In another story, Karlsefni and his people had sailed to the mouth of the river in an area which they called Hop. According to the Sagas:

And early one morning, as they looked around, they beheld nine canoes made of hides, and snout-like staves were being brandished from the boats, and they made a noise like flails, and twisted round in the direction of the sun’s motion.

Then Karlsefni said, “What will this betoken?” Snorri answered him, “It may be that it is a token of peace; let us take a white shield and go to meet them.” And so they did. Then did they in the canoes row forwards, and showed surprise at them, and came to land. They were short men, ill-looking, with their hair in disorderly fashion on their heads; they were large-eyed, and had broad cheeks. And they stayed there awhile in astonishment.
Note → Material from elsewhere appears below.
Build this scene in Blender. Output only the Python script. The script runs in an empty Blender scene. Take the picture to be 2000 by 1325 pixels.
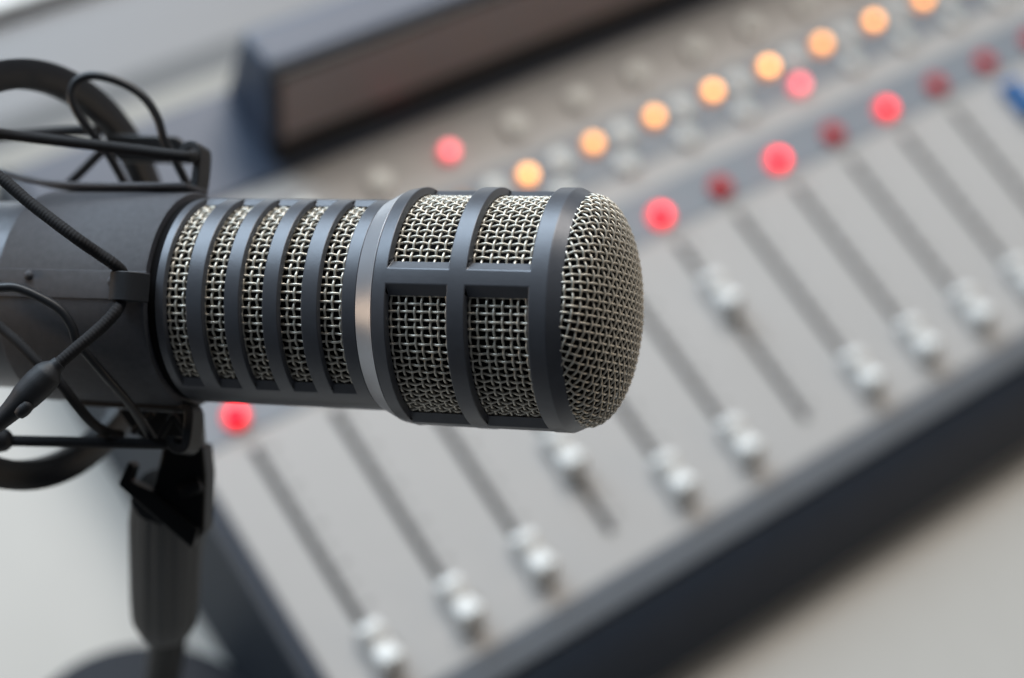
import bpy, math, random
import numpy as np
from mathutils import Matrix, Vector

random.seed(7)
rng = np.random.default_rng(7)
SC = bpy.context.scene
COL = SC.collection

# ------------------------------------------------------------------ camera
U = 1.15e-4                      # metres per length unit used for the microphone
F = 3200.0                       # focal length in pixels of a 2000 px wide frame
B = np.array([[0.8005, -0.3928, 0.4527], [-0.5551, -0.7708, 0.3127], [0.2261, -0.5015, -0.8351]])
B = np.linalg.svd(B)[0] @ np.linalg.svd(B)[2]
CAM = np.array([-0.21024, -0.26121, 0.68257])


def cw(x, y, z):
    """camera axes (right, down, forward; in U) -> world metres"""
    return CAM + B @ (np.array([x, y, z], float) * U)


def at(px, py, z):
    """the point seen at a picture position, at depth z (in U) from the camera"""
    return cw((px - 1000) / F * z, (py - 662.5) / F * z, z)


cam_d = bpy.data.cameras.new("camera")
cam = bpy.data.objects.new("camera", cam_d)
COL.objects.link(cam)
m = Matrix.Identity(4)
for i in range(3):
    m[i][0], m[i][1], m[i][2], m[i][3] = B[i, 0], -B[i, 1], -B[i, 2], CAM[i]
cam.matrix_world = m
cam_d.sensor_width = 36
cam_d.lens = F / 2000 * 36
cam_d.clip_start, cam_d.clip_end = 0.01, 50
cam_d.dof.use_dof = True
cam_d.dof.focus_distance = 0.359
cam_d.dof.aperture_fstop = 5.7
SC.camera = cam

# ------------------------------------------------------------------ world, lamps, exposure
W = bpy.data.worlds.new("World")
SC.world = W
W.use_nodes = True
W.node_tree.nodes["Background"].inputs[0].default_value = (0.80, 0.88, 1.0, 1)
W.node_tree.nodes["Background"].inputs[1].default_value = 0.085


def area(name, pos, target, sx, sy, power, col):
    d = bpy.data.lights.new(name, "AREA")
    d.shape, d.size, d.size_y, d.energy, d.color = "RECTANGLE", sx, sy, power, col
    o = bpy.data.objects.new(name, d)
    COL.objects.link(o)
    o.location = pos
    o.rotation_euler = (Vector(target) - Vector(pos)).to_track_quat("-Z", "Y").to_euler()
    return o


area("window_light", (-0.15, 1.75, 1.25), (-0.02, 0.0, 0.2), 2.0, 1.1, 70, (0.69, 0.85, 1.0))
area("overhead_fill", (0.95, 1.1, 1.8), (0.2, 0.0, 0.0), 1.2, 1.0, 40, (1.0, 0.93, 0.85))  # unseen overhead fill, added to lift the microphone's upper faces
area("warm_lamp", tuple(at(-2600, 640, 3300)), tuple(at(700, 600, 3200)), 0.10, 0.06, 0.25, (1.0, 0.72, 0.48))
area("warm_right_fill", (1.1, -1.1, 0.6), (0.3, -0.1, 0.1), 0.8, 0.6, 2.6, (1.0, 0.80, 0.58))  # unseen warm fill, added from the right for dome and desk

SC.view_settings.view_transform = "Standard"
SC.view_settings.look = "None"
SC.view_settings.exposure = 0
SC.view_settings.gamma = 1
SC.view_settings.use_curve_mapping = False
SC.cycles.max_bounces = 8
SC.cycles.use_denoising = True


# ------------------------------------------------------------------ materials
def mat(name, col, rough=0.5, metal=0.0, bump=0.0, scale=400, vary=0.0, emit=None, es=0.0, coat=0.0, spec=0.5, rvary=0.0):
    M = bpy.data.materials.new(name)
    M.use_nodes = True
    nt = M.node_tree
    p = nt.nodes["Principled BSDF"]
    p.inputs["Base Color"].default_value = (*col, 1)
    p.inputs["Roughness"].default_value = rough
    p.inputs["Metallic"].default_value = metal
    p.inputs["Specular IOR Level"].default_value = spec
    p.inputs["Coat Weight"].default_value = coat
    if emit:
        p.inputs["Emission Color"].default_value = (*emit, 1)
        p.inputs["Emission Strength"].default_value = es
        oi = nt.nodes.new("ShaderNodeObjectInfo")
        mr = nt.nodes.new("ShaderNodeMapRange")
        mr.inputs["To Min"].default_value, mr.inputs["To Max"].default_value = es * 0.72, es * 1.28
        nt.links.new(oi.outputs["Random"], mr.inputs["Value"])
        nt.links.new(mr.outputs["Result"], p.inputs["Emission Strength"])
    if bump or vary or rvary:
        tc = nt.nodes.new("ShaderNodeTexCoord")
        n = nt.nodes.new("ShaderNodeTexNoise")
        n.inputs["Scale"].default_value = scale
        n.inputs["Detail"].default_value = 6
        n.inputs["Roughness"].default_value = 0.65
        nt.links.new(tc.outputs["Object"], n.inputs["Vector"])
        if bump:
            b = nt.nodes.new("ShaderNodeBump")
            b.inputs["Strength"].default_value = bump
            b.inputs["Distance"].default_value = 0.0004
            nt.links.new(n.outputs["Fac"], b.inputs["Height"])
            nt.links.new(b.outputs["Normal"], p.inputs["Normal"])
        if vary:
            n2 = nt.nodes.new("ShaderNodeTexNoise")
            n2.inputs["Scale"].default_value = scale * 0.13
            n2.inputs["Detail"].default_value = 8
            nt.links.new(tc.outputs["Object"], n2.inputs["Vector"])
            r = nt.nodes.new("ShaderNodeMapRange")
            r.inputs["To Min"].default_value = 1 - vary
            r.inputs["To Max"].default_value = 1 + vary
            nt.links.new(n2.outputs["Fac"], r.inputs["Value"])
            h = nt.nodes.new("ShaderNodeHueSaturation")
            h.inputs["Color"].default_value = (*col, 1)
            nt.links.new(r.outputs["Result"], h.inputs["Value"])
            nt.links.new(h.outputs["Color"], p.inputs["Base Color"])
        if rvary:
            r = nt.nodes.new("ShaderNodeMapRange")
            r.inputs["To Min"].default_value = rough - rvary
            r.inputs["To Max"].default_value = rough + rvary
            nt.links.new(n.outputs["Fac"], r.inputs["Value"])
            nt.links.new(r.outputs["Result"], p.inputs["Roughness"])
    return M


M_body = mat("satin_grey_metal", (0.086, 0.091, 0.104), 0.36, 0.3, bump=0.10, scale=2800, vary=0.14, rvary=0.05)
M_ring = mat("bright_satin_ring", (0.44, 0.445, 0.47), 0.36, 0.65, bump=0.06, scale=6000, rvary=0.05)
M_wire = mat("nickel_wire", (0.63, 0.59, 0.51), 0.36, 0.4, vary=0.10, scale=3000)
M_foam = mat("black_foam", (0.006, 0.006, 0.007), 0.95, spec=0.1)
M_sleeve = mat("black_sleeve_plastic", (0.060, 0.064, 0.077), 0.50, bump=0.7, scale=5000, vary=0.35, rvary=0.10)
M_plastic = mat("black_plastic", (0.012, 0.013, 0.015), 0.45, spec=0.35, bump=0.12, scale=2500, vary=0.15, rvary=0.08)
M_hoop = mat("hoop_plastic", (0.015, 0.017, 0.022), 0.42, spec=0.4, bump=0.10, scale=2000, vary=0.12, rvary=0.08)
M_cord = mat("black_elastic_cord", (0.016, 0.016, 0.018), 0.75, bump=0.5, scale=5000, spec=0.3)
M_cable = mat("black_cable", (0.014, 0.015, 0.018), 0.45, bump=0.05, scale=2000)
M_rubber = mat("black_rubber", (0.021, 0.023, 0.027), 0.55, spec=0.35, bump=0.25, scale=2200, vary=0.12)
M_panel = mat("light_grey_panel", (0.405, 0.393, 0.382), 0.55, bump=0.05, scale=900, vary=0.03)
M_strip = mat("blue_grey_strip", (0.20, 0.223, 0.25), 0.5, vary=0.04, scale=300)
M_navy = mat("dark_blue_grey_paint", (0.045, 0.061, 0.096), 0.45, bump=0.08, scale=900, vary=0.08)
M_bevel = mat("blue_grey_bevel", (0.19, 0.218, 0.255), 0.45, vary=0.06, scale=300)
M_rest = mat("dark_armrest_vinyl", (0.016, 0.024, 0.038), 0.5, spec=0.25, bump=0.2, scale=700, vary=0.15)
M_slot = mat("fader_slot_black", (0.012, 0.013, 0.014), 0.6)
M_white = mat("white_knob_plastic", (0.66, 0.655, 0.63), 0.4, coat=0.1)
M_blue = mat("blue_knob_plastic", (0.0, 0.115, 0.34), 0.5, spec=0.2)
M_wbtn = mat("translucent_white_button", (0.66, 0.67, 0.64), 0.35)
M_red_on = mat("lit_red_lamp", (0.4, 0.004, 0.01), 0.4, emit=(1.0, 0.001, 0.014), es=6)
M_red_cap = mat("glowing_red_cap", (0.26, 0.004, 0.009), 0.5, spec=0.2, emit=(1.0, 0.001, 0.012), es=1.5)
M_cheek = mat("dark_cheek_paint", (0.030, 0.038, 0.050), 0.5)
M_red_off = mat("unlit_red_lamp", (0.42, 0.002, 0.006), 0.5, spec=0.15)
M_pink_on = mat("lit_pink_lamp", (0.6, 0.2, 0.22), 0.4, emit=(1.0, 0.15, 0.18), es=4.5)
M_orange_on = mat("lit_orange_lamp", (0.6, 0.35, 0.1), 0.4, emit=(1.0, 0.42, 0.13), es=5.5)
M_screen = mat("screen_brown_reflection", (0.26, 0.232, 0.233), 0.38, vary=0.25, scale=40)  # brownish reflected light painted into the dark screen's base colour
M_bezel = mat("black_bezel", (0.008, 0.009, 0.011), 0.4)
M_desk = mat("pale_desk_laminate", (0.47, 0.457, 0.428), 0.45, bump=0.03, scale=300, vary=0.03)
M_edge = mat("dark_desk_edge", (0.10, 0.10, 0.10), 0.6)
M_sill = mat("grey_sill", (0.15, 0.15, 0.155), 0.45, vary=0.08, scale=30)
M_base = mat("black_base_metal", (0.014, 0.016, 0.021), 0.65, bump=0.1, scale=1500, spec=0.2)
M_stand = mat("stand_black", (0.007, 0.008, 0.0095), 0.5, bump=0.1, scale=1500, spec=0.12)
M_desk_dimmed = mat("desk_beige_dimmed", (0.27, 0.255, 0.225), 0.6, vary=0.06, scale=60)  # darker desk beige, with the dimmer rear light put into the colour
M_orange_off = mat("amber_button_cap", (0.45, 0.20, 0.05), 0.4, emit=(1.0, 0.30, 0.06), es=0.9)
M_orange_dead = mat("unlit_amber_cap", (0.30, 0.14, 0.05), 0.4)
M_pink_cap = mat("pink_button_cap", (0.5, 0.08, 0.10), 0.4, emit=(1.0, 0.05, 0.08), es=0.9)
M_tick = mat("printed_grey_marks", (0.12, 0.12, 0.125), 0.6)
M_redtag = mat("dark_red_collar", (0.10, 0.008, 0.01), 0.5)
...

Afterwards they rowed away to the south, off the headland.

Another story in the Sagas describes trade with the Skraelings:

Now when spring began, they beheld one morning early, that a fleet of hide-canoes was rowing from the south off the headland; so many were they as if the sea were strewn with pieces of charcoal, and there was also the brandishing of staves as before from each boat. Then they held shields up, and a market was formed between them; and this people in their purchases preferred red cloth; in exchange they had furs to give, and skins quite grey. They wished also to buy swords and lances, but Karlsefni and Snorri forbad it. They offered for the cloth dark hides, and took in exchange a span long of cloth, and bound it round their heads; and so matters went on for a while.

Stories of encounters with Native Americans who had superior numbers and could hold their own in a fight with the Vikings discouraged permanent Norse settlements in North America.

Other Sites:

Viking Landing

A re-enactment of the Viking landing in North America is shown above.
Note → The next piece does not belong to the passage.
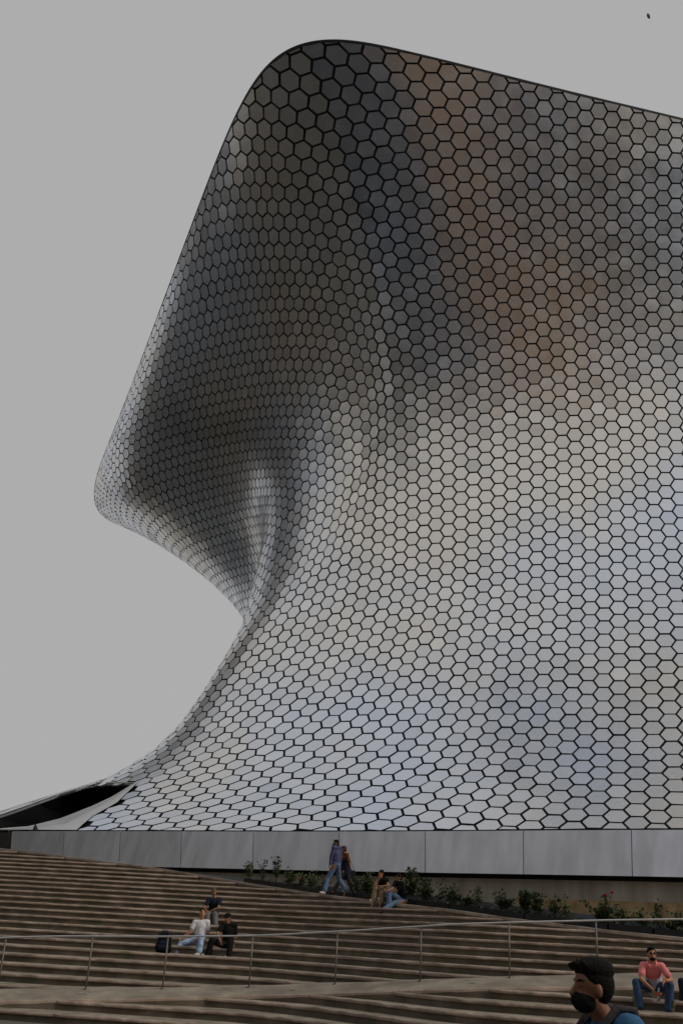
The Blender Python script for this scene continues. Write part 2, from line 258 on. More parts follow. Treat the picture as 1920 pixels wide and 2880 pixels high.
# --- hexagonal panels
S, Zg = np.meshgrid(np.linspace(.45, 9.2, 1100), np.linspace(ZL[0]-.5, ZL[-1]+.5, 560)); S = S.ravel(); Zg = Zg.ravel()
Lv = lat(S, Zg); bb = Lv[:, 0]/.8660254; aa = Lv[:, 1]+bb/2
ib = np.round(bb).astype(int); ia = np.round(aa).astype(int)
key = ib.astype(np.int64)*100000+ia
err = (bb-ib)**2+(aa-ia)**2
o = np.lexsort((err, key)); ku, first = np.unique(key[o], return_index=True); pick = o[first]
pick = pick[err[pick] < .02]
cs, cz = S[pick], Zg[pick]; CA, CB = ia[pick], ib[pick]
T = np.stack([CB*.8660254, CA-CB/2], -1)
cs, cz, er = lat_inv(T, cs, cz); ok = (er < .02) & (cs > .5) & (cs < 9.15)
T, cs, cz = T[ok], cs[ok], cz[ok]; nh = len(cs)
HS = .5773503*.888
cor = []
for k in range(6):
    q = math.radians(60*k); Tk = T+HS*np.array([math.cos(q), math.sin(q)])
    s1, z1, e1 = lat_inv(Tk, cs.copy(), cz.copy()); cor.append((s1, z1, e1))
CS = np.stack([c[0] for c in cor], 1); CZ = np.stack([c[1] for c in cor], 1); CE = np.stack([c[2] for c in cor], 1).max(1)
zlo, zhi = ZL[0]+.03, ZL[-1]-.10
keep_margin = inpoly(np.c_[cs, cz], OUTP)
panels = []   # list of (polygon (s,z))
for k in range(nh):
    if CE[k] > .12 or keep_margin[k]: continue
    P = [(CS[k, j], CZ[k, j]) for j in range(6)]
    for lim, sg in ((zlo, 1), (zhi, -1)):
        Q = []
        for j in range(len(P)):
            p, q = P[j-1], P[j]; dp, dq = sg*(p[1]-lim), sg*(q[1]-lim)
            if (dp >= 0) != (dq >= 0):
                t = dp/(dp-dq); Q.append((p[0]+t*(q[0]-p[0]), lim))
            if dq >= 0: Q.append(q)
        P = Q
        if not P: break
    if len(P) < 3: continue
    ar = 0.5*abs(sum(P[j-1][0]*P[j][1]-P[j][0]*P[j-1][1] for j in range(len(P))))
    if ar < .0006: continue
    panels.append(P)
cnt = np.array([len(p) for p in panels]); off = np.r_[0, np.cumsum(cnt)]
flat = np.array([q for p in panels for q in p]); X = surf(flat[:, 0], np.clip(flat[:, 1], ZL[0], ZL[-1])); Nn = normal(flat[:, 0], flat[:, 1])
geo = []
rng = np.random.default_rng(3)
for k in range(len(panels)):
    A = X[off[k]:off[k+1]]; n = Nn[off[k]:off[k+1]].mean(0); n /= np.linalg.norm(n); c = A.mean(0)
    t = rng.normal(0, .011, 3); n2 = n+t; n2 /= np.linalg.norm(n2)
    h = .105+rng.normal(0, .006)
    pl = A-np.outer((A-c) @ n2, n2)+n*h
    lo = pl-n*.085
    geo.append((pl, lo, c, n))
def panel_vf(pl, lo):
    m = len(pl); V = np.r_[pl, lo]; F = [tuple(range(m))[::-1]]+[(j, (j+1) % m, m+(j+1) % m, m+j) for j in range(m)]
    return V, F
PP = proj(np.array([g[2] for g in geo]))
area = np.array([abs(0.5*np.sum(np.roll(q[:, 0], 1)*q[:, 1]-q[:, 0]*np.roll(q[:, 1], 1))) for q in (proj(g[0]) for g in geo)])
front = np.array([((g[2]-CAM) @ g[3]) < -.05*np.linalg.norm(g[2]-CAM) for g in geo])
infr = (PP[:, 0] > 5) & (PP[:, 0] < 1915) & (PP[:, 1] > 5) & (PP[:, 1] < 2340) & front
score = np.where(infr, area, 0); big = set(np.argsort(-score)[:300].tolist())
tint = rng.normal(0, .55, len(geo)); sp = rng.random(len(geo)); tint = np.where(sp < .05, tint-1.5, tint); tint = np.where(sp > .97, tint+1.2, tint)
def set_tint(me, vals):
    at = me.attributes.new('tint', 'FLOAT', 'FACE'); at.data.foreach_set('value', np.asarray(vals, np.float32))
VV = []; FF = []; TT = []
for k, (pl, lo, c, n) in enumerate(geo):
    V, F = panel_vf(pl, lo)
    if k in big:
        ob = pymesh('panel', V, F, M_ALU, museum); set_tint(ob.data, [tint[k]]*len(F))
    else:
        m = sum(len(v) for v in VV[-1:]) if False else None
        VV.append(V); FF.append(F); TT += [tint[k]]*len(F)
base_i = np.r_[0, np.cumsum([len(v) for v in VV])]
ob = pymesh('panel_cladding', np.concatenate(VV), [tuple(i+base_i[k] for i in f) for k in range(len(FF)) for f in FF[k]], M_ALU, museum)
set_tint(ob.data, TT); ob['kind'] = 'stuff'
print('panels', len(geo))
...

While L’Anse aux Meadows is the only Viking archaeological site known in North America at this time, the Sagas certainly describe many other possible sites. According to the Sagas, the Vikings and their cattle settled at several of these sites and remained in them at least through the winter.

With regard to the land called Hop in the Sagas:

Karlsefni proceeded southwards along the land, with Snorri and Bjarni and the rest of the company. They journeyed a long while, and until they arrived at a river, which came down from the land and fell into a lake, and so on to the sea. There were large islands off the mouth of the river, and they could not come into the river except at high flood-tide.

With regard to their settlement at Hop, the Sagas say:

They had built their settlements up above the lake. And some of the dwellings were well within the land, but some were near the lake. Now they remained there that winter. They had no snow whatever, and all their cattle went out to graze without keepers.

Map Viking

A map of the Viking world is shown above.

While the last recorded voyage to North America was made by Thorfinn Karlesfni, who was married to Gudrid (the widow of Leif’s brother Thorstein), about 1015, there were numerous hunting and trading expeditions into the area between 1050 and 1350. Some of these expeditions travelled into Hudson’s Bay. The need for timber often motivated the Greenland Norse to make the voyage to Markland. In 1347, one ship drifted off course after having made a trip to Markland and eventually reached Iceland.